Using Emergency Powers to Fight Climate Change

Daniel Farber

Jan. 14, 2019

Originally published on Legal Planet.

Republicans are apparently worried that if Trump could use emergency powers by declaring border security a national emergency, the next president could do the same thing for climate change. There's no doubt that this would be far more legitimate than Trump's wall effort. Border crossings are much lower than they were ten years ago; he has said in the recent past that his prior efforts have vastly improved border security. In contrast, the Pentagon has classified climate change as a threat to national security, and Congress under Republican control has even endorsed this view. Furthermore, scientists have made it clear that we have a limited time to head off a disastrous outcome.

With that in mind, I did some quick research to see what powers a president might have to take emergency action against climate change. This doesn't mean I think it's a good idea, either for Trump or for future President X. But if the courts uphold Trump's use of emergency powers, some might well think that turnabout would be fair play.

One immediate possibility would be to use the same power that Trump is considering in order to divert military construction funds to other uses – in this case, perhaps building wind or solar farms or new transmission lines. But what else could President X do?

The Brennan Center has compiled a helpful list of almost 150 statutes giving the president special powers during emergencies. The list doesn't map the outer perimeter of presidential powers – there are other laws that give presidents powers to take action on the basis of national security, and the president also has some ill-defined, though not unlimited, powers to take action without explicit congressional authorization. But the list provides a good start.  Since this issue has come up so recently, I can't claim to have researched the statutes on the list in any depth, but my "prospecting" effort was enough to identify some promising areas for further exploration.

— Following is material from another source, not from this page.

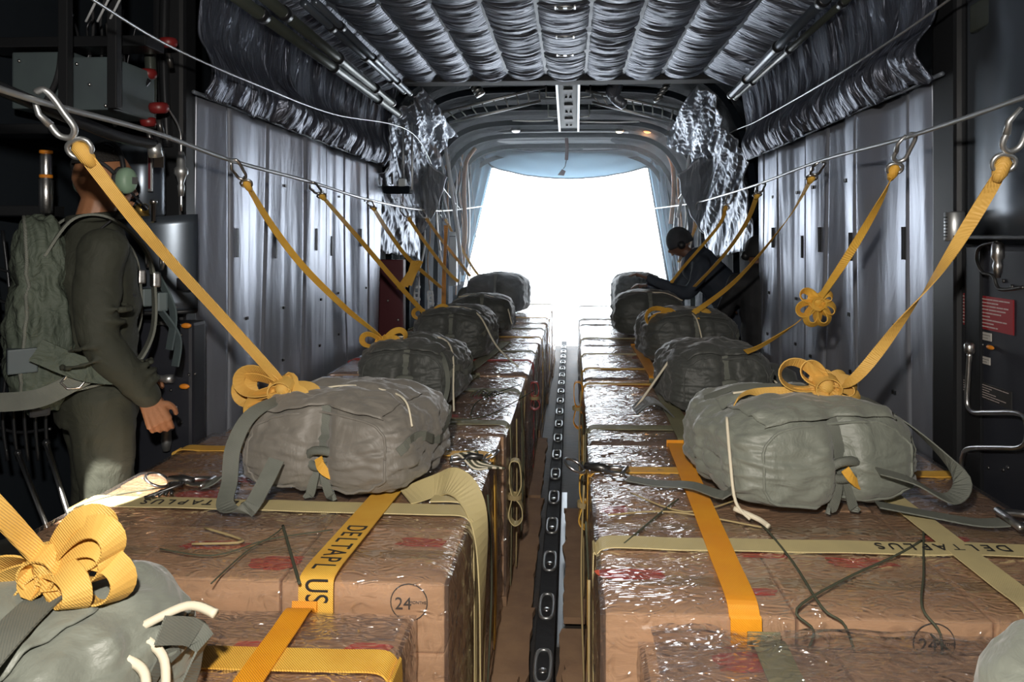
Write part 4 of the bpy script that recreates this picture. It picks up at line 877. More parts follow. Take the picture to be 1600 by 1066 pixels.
mb = MB().tube([V((.080*math.cos(a), -.006+.078*math.sin(a), 1.535+.010*math.sin(a))) for a in [2*PI*k/24 for k in range(24)]], .016, 8, closed=True); mb.build('collar', 'suit', o)
# hair: close-cropped cap
mb = MB().grid(lambda u, v: HP(*( (lambda a, b: (.080*math.sin(b)*math.cos(a), -.006+.100*math.sin(b)*math.sin(a), .004+.122*math.cos(b)))(PI*(.93+1.14*u), PI*(.02+.30*v+.06*math.sin(PI*u))))), 24, 14)
solidify(mb.build('hair', 'hair', who), .003)
# headset
hs = MB().tube([HP(.092*math.cos(a), 0, .02+.118*math.sin(a)) for a in [PI*k/24 for k in range(25)]], .009, 8).build('headset_band', 'black_paint', who)
MB().tube([HP(.088*math.cos(a), -.03-.05*math.sin(a), .02+.085*math.sin(a)*(.6)) for a in [PI*k/20 for k in range(21)]], .007, 8).build('neck_band', 'black_soft', hs)
for e in (-1,1):
    cu = MB(); cu.add(*(lambda vs, n: ([HP(e*x, .004+r*.80*math.cos(2*PI*k/n), .000+r*1.12*math.sin(2*PI*k/n)) for r, x in vs for k in range(n)], [(i*n+k, i*n+(k+1)%n, (i+1)*n+(k+1)%n, (i+1)*n+k) for i in range(len(vs)-1) for k in range(n)]+[tuple(range(n)), tuple((len(vs)-1)*n+k for k in range(n))]))([(.036,.082),(.040,.090),(.040,.108),(.034,.120),(.020,.126)], 20), True)
    cup = cu.build('ear_cup', 'headset_green', hs)
    MB().tube([HP(e*.082, .004+.036*.8*math.cos(a), .040*math.sin(a)) for a in [2*PI*k/20 for k in range(20)]], .010, 8, closed=True).build('ear_cushion', 'black_soft', hs)
    MB().box(HP(e*.124-.004,.0,-.012), HP(e*.13+.004,.02,.012)).build('volume_knob', 'black_paint', hs)
MB().tube(smooth([HP(.10,.02,-.035), HP(.09,.09,-.085), HP(.03,.14,-.08)],6), .004, 8).build('microphone_boom', 'black_paint', hs); MB().ball(HP(.02,.142,-.078), .013, 10).build('microphone', 'black_soft', hs)
MB().tube(smooth([HP(.10,-.01,-.035), HP(.10,-.03,-.12), V((.10,-.09,1.38)), V((.13,.10,1.25))],6), .004, 6).build('headset_cable', 'black_soft', hs)
# backpack parachute and harness
def packf(p):
    x, y, z = p; n = 3.6; r = (abs(x)**n+abs(y)**n+abs(z)**n)**(1/n); q = V((x,y,z))/r
    P = V((q.x*.155*(1-.10*q.z), -.172+q.y*.078*(1.0-.12*q.z+.22*math.exp(-(q.z+.35)**2/.2)), 1.20+q.z*.335))
    return P+V((q.x,q.y,q.z)).normalized()*(.016*N(q.x*3+4, q.y*3, q.z*5)+.013*abs(N(q.x*4+q.z*7, q.y*5, q.z*4+q.x*5))-.014*math.exp(-((q.z-.32)/.05)**2)-.012*math.exp(-((q.z+.42)/.05)**2))
bp_ = cube_surface(packf, 34).build('backpack', 'pack', who)
MB().tube([packf(V((math.cos(a), -.55, math.sin(a)))/max(abs(math.cos(a)),abs(math.sin(a)),.55))+V((0,-.002,0)) for a in [2*PI*k/60 for k in range(60)]], .006, 6, closed=True).build('piping', 'web_grey', bp_)
MB().box((-.05,-.352,1.30), (.05,-.345,1.38), .002).build('label_patch', 'grey_box', bp_)
MB().box((.115,-.27,1.02), (.170,-.19,1.10), .004).build('side_pocket', 'grey_box', bp_)
for e in (-1,1):
    st = MB().ribbon(smooth([V((e*.125,-.17,1.40)), V((e*.130,-.09,1.525)), V((e*.130,.02,1.528)), V((e*.125,.128,1.42)), V((e*.12,.158,1.28)), V((e*.12,.150,1.10)), V((e*.15,.06,.98)), V((e*.18,-.10,.95))],8), .05, .008, (1,0,0)).build('harness_strap', 'web_grey', who)
    MB().box((e*.12-.03,.150,1.28), (e*.12+.03,.176,1.335), .006).build('chest_buckle', 'steel', st)
    MB().tube([V((e*.12+.02*math.cos(a), .185, 1.37+.025*math.sin(a))) for a in [2*PI*k/14 for k in range(14)]], .005, 8, closed=True).build('ring', 'steel', st)
    MB().box((e*.12-.025,.165,1.19), (e*.12+.025,.20,1.26), .006).build('adjuster', 'grey_box', st)
MB().ribbon(smooth([V((.22,-.20,1.10)), V((.245,-.06,1.02)), V((.2,.10,.98)), V((.05,.15,.96))],8), .075, .006, (0,0,1)).build('waist_strap', 'pack', who)
lg_ = MB().ribbon(smooth([V((.13,-.30,.93)), V((.20,-.19,.94)), V((.215,-.08,.99)), V((.205,.02,1.03))],8), .06, .007, (0,.3,1)).build('leg_strap', 'web_grey', who)
MB().tube([V((.222+.004*math.cos(a), -.10+.034*math.cos(a), .985+.026*math.sin(a))) for a in [2*PI*k/6 for k in range(6)]], .004, 6, closed=True).build('link', 'steel', lg_)
MB().box((.02,-.21,.86), (.12,-.15,.91), .01).build('pouch', 'black_soft', who)
for k, (a, b_) in enumerate((((.10,.17,1.33),(.16,.20,1.05)), ((.12,.175,1.2),(.18,.215,.99)))):
    MB().ribbon(smooth([V(a), (V(a)+V(b_))/2+V((.02,.03,0)), V(b_)],6), .04, .006, (1,.3,0)).build('loose_strap', 'grey_box', who)
# arm patch: round emblem on the near sleeve
pc = V((.268,-.022,1.285)); nx_ = V((1,.05,.16)).normalized(); uy = V((0,0,1)); uy = (uy-nx_*uy.dot(nx_)).normalized(); ux = uy.cross(nx_)
pt = MB().add([pc+nx_*(h+.004*(1-(r/.05)**2))+ux*r*math.cos(2*PI*k/28)*.85+uy*r*1.15*math.sin(2*PI*k/28) for r, h in ((.046,-.02),(.046,.0),(.03,.001),(.001,.002)) for k in range(28)], [(i*28+k, i*28+(k+1)%28, (i+1)*28+(k+1)%28, (i+1)*28+k) for i in range(3) for k in range(28)], True).build('arm_patch', 'black_soft', who)
MB().tube([pc+nx_*.002+ux*.041*.85*math.cos(a)+uy*.041*1.15*math.sin(a) for a in [2*PI*k/28 for k in range(28)]], .0022, 6, closed=True).build('patch_ring', 'placard_white', pt)
for k, (x, y, dx, dy) in enumerate(((-.012,.008,.022,.018),(.008,.0,-.02,-.022),(.0,.014,.016,-.03),(-.012,-.014,.024,.006),(.004,-.02,.01,.006))):
    MB().tube([pc+nx_*.006+ux*x+uy*y, pc+nx_*.006+ux*(x+dx)+uy*(y+dy)], .0028, 6).build('patch_mark', 'placard_white', pt)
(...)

Here are some of the possibilities:

  • Oil leases are required to have clauses allowing them to be suspended during national emergencies. (43 USC 1341) If climate change is a national emergency caused by fossil fuels, then suspension seems like a logical response.  
  • The president has emergency powers to respond to industrial shortfalls in national emergencies. (50 USC 4533). This could be used to support expansion of battery or electrical vehicle production. Another provision allows the president to extend loan guarantees to critical industries during national emergencies. (50 USC 4531). This could be used to support renewable energy more generally.  
  • The Secretary of Transportation has broad power to "coordinate transportation" during national emergencies. (49 U.S.C 114). This might allow various restrictions on automobile and truck use to decrease emissions of greenhouse gases.  
  • The president may invoke the International Emergency Economic Powers Act to deal with "any unusual and extraordinary threat, which has its source in whole or substantial part outside the United States." That description certainly applies to climate change. (50 USC 1701-1707). According to the Brennan Center, this Act "confers broad authority to regulate financial and other commercial transactions involving designated entities, including the power to impose sanctions on individuals and countries." Conceivably, these powers could be deployed against companies or countries trafficking in fossil fuels.

There may well be others on the Brennan Center list that I missed. Moreover, as I said above, the president has other powers relating to national security, statutory and otherwise, that aren't keyed to a declaration of national emergency – for instance, the kinds of tariffs Trump has imposed on foreign goods (say those relating to oil and gas drilling, or to oil imports.)

You might well respond that using these various powers to deal with climate change is stretching them far beyond any reasonable understanding of congressional intent. But if the courts uphold Trump's action, that will be a sign that they're not willing to apply any meaningful oversight to presidential actions.

Granting the president broad emergency powers threatens to damage our system of checks and balances. Their use should be reserved for cases where a situation is unfolding too quickly or unpredictably to allow a legislative response. But if Trump does end up using emergency powers to build his wall, without congressional or judicial check, we may find ourselves in a situation where pretty much anything goes. If so, it may be increasingly hard to argue that one side of the political divide should unilaterally disarm.